PCA : De travailler dans un esprit de musique de chambre plutôt que d'orchestre, aussi bien au complet qu'en petite formation : quatuor à cordes – nous préparons du Haydn actuellement, violon et clavecin, etc. Par exemple le disque Bach fait avec Béatrice Martin est le résultat de sept ans de travail en commun. J'ai besoin de prendre mon temps, de ne pas travailler de manière épisodique. La direction depuis le pupitre le premier violon implique un travail d'écoute plus que du regard, donc un esprit très différent. Et toujours dans l'idée cette notion de recherche, jusqu'à présent nous avons fait très peu de Lully car je n'en voyais pas l'intérêt avec l'orchestre « italien ». Nous jouons beaucoup sur les manuscrits, les éditions d'époque.
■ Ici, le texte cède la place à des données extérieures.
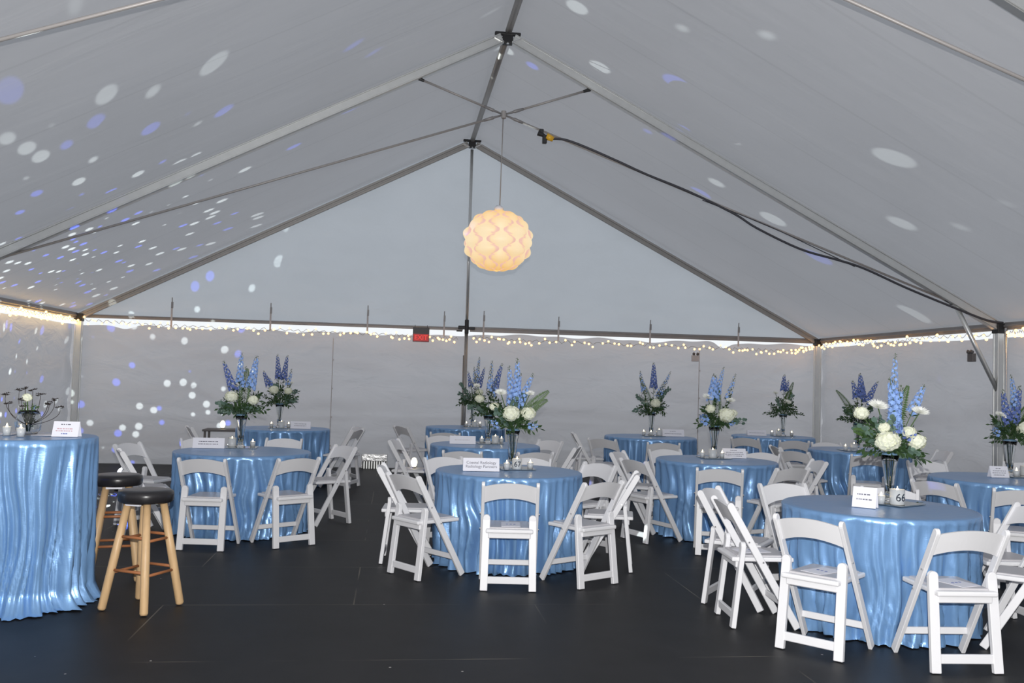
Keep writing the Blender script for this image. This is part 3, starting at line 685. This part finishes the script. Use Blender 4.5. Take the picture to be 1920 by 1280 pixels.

RM : Et pourquoi une installation en province ?

PCA : C'était une envie de longue date, et aussi quelque chose d'inévitable. Aux Folies françoises tous les musiciens sont enseignants. L'Académie de musique ancienne d'Orléans va se transformer à terme en département de musique ancienne au sein du conservatoire de cette ville.

RM : Terminons sur le répertoire. Les Folies françoises spécialistes du baroque français ?

PCA : Non pas du tout. On aime bien mettre les gens dans les cases. Je n'ai jamais voulu spécialiser l'ensemble sur un répertoire, on apprend beaucoup à jouer plusieurs styles. Bach nourrit mon interprétation de la musique française, et inversement. Bien jouer Bach implique de bien connaître Scarlatti, etc. La musique française et Bach sont nos axes, j'ai aussi un faible pour la « 1ère Ecole viennoise », de Gluck à Schubert.

RM : Schubert ? Mais on rentre dans le XIXe. Vous allez faire comme certains de vos aînés à remonter ainsi le temps – enfin le descendre plutôt ?

PCA : Non, je me limiterai à Schubert. Je suis très intéressé par le début du romantisme très imprégné de classicisme, de travailler sur les timbres instrumentaux de cette époque. Il y a un esprit dans cette musique de cet endroit, de Vienne et de la Mitteleuropa, qui m'interpelle. La musique française a eu une certaine influence, on le sent dans les formes, dans les danses (rondo, gavottes, menuets). Dès le mois de mai on jouera de la musique de chambre de Beethoven avec Cyril Huvé.

RM : Sur instruments d'époque ?

PCA : Bien sur, avec un magnifique piano viennois de 1800. Nous avons beaucoup de chance. Nous faisons une académie autour de Beethoven à la Chaise-Dieu lors de l'Ascension, et nous retrouverons les étudiants de cette académie lors du festival au mois d'août.

RM : L'agenda ne désemplit pas !

PCA : Oui mais je me suis gardé beaucoup de temps puisque je vais être bientôt père, et cette naissance s'accompagne de l'installation à Orléans, d'un travail avec une nouvelle administratrice, je prends un peu de recul pour être moins présent cet été pendant les festival d'autant plus que dès fin août nous commencerons le projet des « Vingt-quatre violons » aux Festivals de Sablé et de la Chaise-Dieu.

RM : Une forme de renaissance donc.

PCA : Et une réorientation repensée, pour être bien plus visible et identifié. Nous allons donner une identité plus forte aux Folies françoises avec ce projet.